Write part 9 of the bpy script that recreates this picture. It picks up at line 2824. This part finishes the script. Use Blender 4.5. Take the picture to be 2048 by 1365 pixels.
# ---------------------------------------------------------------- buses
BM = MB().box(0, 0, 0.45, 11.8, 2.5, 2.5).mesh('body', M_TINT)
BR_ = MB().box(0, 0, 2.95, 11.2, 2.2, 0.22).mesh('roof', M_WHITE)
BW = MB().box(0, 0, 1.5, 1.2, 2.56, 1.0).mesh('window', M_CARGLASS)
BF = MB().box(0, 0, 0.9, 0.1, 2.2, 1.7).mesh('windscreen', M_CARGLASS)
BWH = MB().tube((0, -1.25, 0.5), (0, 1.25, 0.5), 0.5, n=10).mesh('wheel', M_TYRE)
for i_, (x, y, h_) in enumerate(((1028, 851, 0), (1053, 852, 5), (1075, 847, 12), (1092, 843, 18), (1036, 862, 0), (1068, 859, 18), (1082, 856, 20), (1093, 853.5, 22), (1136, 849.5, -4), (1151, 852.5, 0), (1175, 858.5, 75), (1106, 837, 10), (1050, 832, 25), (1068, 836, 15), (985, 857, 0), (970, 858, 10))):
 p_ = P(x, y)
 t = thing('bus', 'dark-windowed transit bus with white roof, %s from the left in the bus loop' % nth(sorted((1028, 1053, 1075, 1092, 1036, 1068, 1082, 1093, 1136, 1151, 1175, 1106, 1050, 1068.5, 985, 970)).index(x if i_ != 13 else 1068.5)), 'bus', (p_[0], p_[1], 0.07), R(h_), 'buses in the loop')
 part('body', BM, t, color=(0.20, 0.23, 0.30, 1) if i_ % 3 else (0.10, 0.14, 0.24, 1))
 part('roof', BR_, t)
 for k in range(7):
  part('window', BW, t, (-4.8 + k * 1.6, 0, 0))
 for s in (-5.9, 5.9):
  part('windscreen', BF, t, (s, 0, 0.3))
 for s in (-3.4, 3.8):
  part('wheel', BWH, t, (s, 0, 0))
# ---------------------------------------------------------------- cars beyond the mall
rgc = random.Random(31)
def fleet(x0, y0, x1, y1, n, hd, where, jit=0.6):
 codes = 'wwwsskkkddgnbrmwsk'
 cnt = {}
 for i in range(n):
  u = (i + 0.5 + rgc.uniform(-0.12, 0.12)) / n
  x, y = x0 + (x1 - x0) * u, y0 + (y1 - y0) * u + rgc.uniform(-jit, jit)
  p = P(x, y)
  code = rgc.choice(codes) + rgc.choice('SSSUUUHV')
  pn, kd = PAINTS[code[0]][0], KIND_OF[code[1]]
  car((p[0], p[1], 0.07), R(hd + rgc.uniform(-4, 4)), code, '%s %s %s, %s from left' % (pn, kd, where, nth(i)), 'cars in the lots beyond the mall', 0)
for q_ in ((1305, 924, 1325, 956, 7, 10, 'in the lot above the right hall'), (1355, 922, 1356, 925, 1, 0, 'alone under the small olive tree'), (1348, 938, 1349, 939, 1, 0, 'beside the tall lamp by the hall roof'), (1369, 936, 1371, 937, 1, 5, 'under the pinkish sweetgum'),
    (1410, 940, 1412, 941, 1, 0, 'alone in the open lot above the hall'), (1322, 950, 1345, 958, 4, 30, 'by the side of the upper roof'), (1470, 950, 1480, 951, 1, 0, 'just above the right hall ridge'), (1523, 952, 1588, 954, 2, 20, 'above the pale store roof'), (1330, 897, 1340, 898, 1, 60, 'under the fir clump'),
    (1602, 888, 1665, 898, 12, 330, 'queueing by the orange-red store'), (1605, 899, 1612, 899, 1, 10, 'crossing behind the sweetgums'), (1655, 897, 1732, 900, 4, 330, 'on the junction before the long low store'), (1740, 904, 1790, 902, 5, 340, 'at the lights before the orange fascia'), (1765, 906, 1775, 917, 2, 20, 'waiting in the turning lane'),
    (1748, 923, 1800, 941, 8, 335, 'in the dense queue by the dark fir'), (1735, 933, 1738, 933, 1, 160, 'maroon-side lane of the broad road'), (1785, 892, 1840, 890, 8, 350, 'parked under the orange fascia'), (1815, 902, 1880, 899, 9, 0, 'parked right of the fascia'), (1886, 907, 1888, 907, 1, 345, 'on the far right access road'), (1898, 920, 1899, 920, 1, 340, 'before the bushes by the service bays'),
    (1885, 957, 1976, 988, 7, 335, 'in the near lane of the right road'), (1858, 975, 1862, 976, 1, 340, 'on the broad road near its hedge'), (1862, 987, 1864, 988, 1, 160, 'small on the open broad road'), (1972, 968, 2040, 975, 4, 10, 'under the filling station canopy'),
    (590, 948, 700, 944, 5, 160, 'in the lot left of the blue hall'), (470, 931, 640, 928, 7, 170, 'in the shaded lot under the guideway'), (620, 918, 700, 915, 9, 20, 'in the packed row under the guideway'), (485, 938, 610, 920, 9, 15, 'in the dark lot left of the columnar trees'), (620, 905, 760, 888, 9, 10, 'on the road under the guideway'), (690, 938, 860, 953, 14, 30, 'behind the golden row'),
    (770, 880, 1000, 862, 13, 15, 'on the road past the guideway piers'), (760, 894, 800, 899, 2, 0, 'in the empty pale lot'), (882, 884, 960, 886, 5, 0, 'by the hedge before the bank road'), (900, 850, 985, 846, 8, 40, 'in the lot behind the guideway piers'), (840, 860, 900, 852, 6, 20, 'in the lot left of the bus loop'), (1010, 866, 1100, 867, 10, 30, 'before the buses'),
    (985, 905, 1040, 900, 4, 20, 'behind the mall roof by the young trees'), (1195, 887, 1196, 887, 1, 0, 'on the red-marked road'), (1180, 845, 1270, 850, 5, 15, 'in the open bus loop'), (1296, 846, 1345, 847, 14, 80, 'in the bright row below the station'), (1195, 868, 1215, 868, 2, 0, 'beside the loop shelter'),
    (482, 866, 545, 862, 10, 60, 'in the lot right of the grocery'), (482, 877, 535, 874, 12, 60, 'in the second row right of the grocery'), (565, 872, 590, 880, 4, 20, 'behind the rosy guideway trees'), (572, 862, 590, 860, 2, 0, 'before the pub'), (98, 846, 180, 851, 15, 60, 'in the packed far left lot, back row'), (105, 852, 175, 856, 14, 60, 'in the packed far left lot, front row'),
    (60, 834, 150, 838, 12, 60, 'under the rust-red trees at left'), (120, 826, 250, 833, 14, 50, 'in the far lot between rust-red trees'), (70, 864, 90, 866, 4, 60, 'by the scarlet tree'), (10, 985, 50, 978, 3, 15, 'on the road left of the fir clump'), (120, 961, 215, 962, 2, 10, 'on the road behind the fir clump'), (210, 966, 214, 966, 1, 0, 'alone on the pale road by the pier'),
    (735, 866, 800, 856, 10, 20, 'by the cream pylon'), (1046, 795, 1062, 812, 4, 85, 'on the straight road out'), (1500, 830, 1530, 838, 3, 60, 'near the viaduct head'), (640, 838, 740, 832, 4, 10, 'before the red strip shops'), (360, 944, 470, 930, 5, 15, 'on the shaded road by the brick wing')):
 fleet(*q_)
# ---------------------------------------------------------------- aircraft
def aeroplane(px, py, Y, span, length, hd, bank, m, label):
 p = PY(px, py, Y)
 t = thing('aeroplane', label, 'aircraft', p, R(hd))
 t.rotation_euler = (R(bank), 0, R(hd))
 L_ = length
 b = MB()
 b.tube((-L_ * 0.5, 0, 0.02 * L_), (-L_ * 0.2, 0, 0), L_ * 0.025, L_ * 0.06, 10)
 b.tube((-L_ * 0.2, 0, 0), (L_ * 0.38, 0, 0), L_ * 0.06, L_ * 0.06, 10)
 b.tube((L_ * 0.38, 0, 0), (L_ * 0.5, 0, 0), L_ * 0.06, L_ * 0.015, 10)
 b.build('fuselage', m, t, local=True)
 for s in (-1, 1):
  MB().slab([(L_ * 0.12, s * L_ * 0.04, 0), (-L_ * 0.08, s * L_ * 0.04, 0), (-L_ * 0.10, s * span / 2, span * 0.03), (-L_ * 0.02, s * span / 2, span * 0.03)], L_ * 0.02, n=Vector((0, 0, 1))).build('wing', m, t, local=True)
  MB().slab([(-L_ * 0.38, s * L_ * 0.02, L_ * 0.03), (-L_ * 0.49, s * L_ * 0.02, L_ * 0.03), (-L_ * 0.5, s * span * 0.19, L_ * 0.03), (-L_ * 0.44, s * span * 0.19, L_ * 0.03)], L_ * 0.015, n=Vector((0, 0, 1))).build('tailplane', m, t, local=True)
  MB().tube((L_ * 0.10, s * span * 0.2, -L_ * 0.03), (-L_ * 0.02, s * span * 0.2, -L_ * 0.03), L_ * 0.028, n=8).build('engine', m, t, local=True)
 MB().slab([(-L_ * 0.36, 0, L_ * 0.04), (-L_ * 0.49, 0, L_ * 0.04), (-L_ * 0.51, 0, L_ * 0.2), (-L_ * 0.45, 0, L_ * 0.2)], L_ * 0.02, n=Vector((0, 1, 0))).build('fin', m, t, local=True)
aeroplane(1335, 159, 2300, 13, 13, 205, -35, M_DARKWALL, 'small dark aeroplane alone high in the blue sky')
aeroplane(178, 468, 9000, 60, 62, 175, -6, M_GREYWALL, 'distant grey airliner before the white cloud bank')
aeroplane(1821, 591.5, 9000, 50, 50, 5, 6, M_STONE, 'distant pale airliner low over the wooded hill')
---------------
#### To be done:
Report every line containing the word "part" from the listing above.

#### Response below:
Write part 9 of the bpy script that recreates this picture. It picks up at line 2824. This part finishes the script. Use Blender 4.5. Take the picture to be 2048 by 1365 pixels.
 part('body', BM, t, color=(0.20, 0.23, 0.30, 1) if i_ % 3 else (0.10, 0.14, 0.24, 1))
 part('roof', BR_, t)
  part('window', BW, t, (-4.8 + k * 1.6, 0, 0))
  part('windscreen', BF, t, (s, 0, 0.3))
  part('wheel', BWH, t, (s, 0, 0))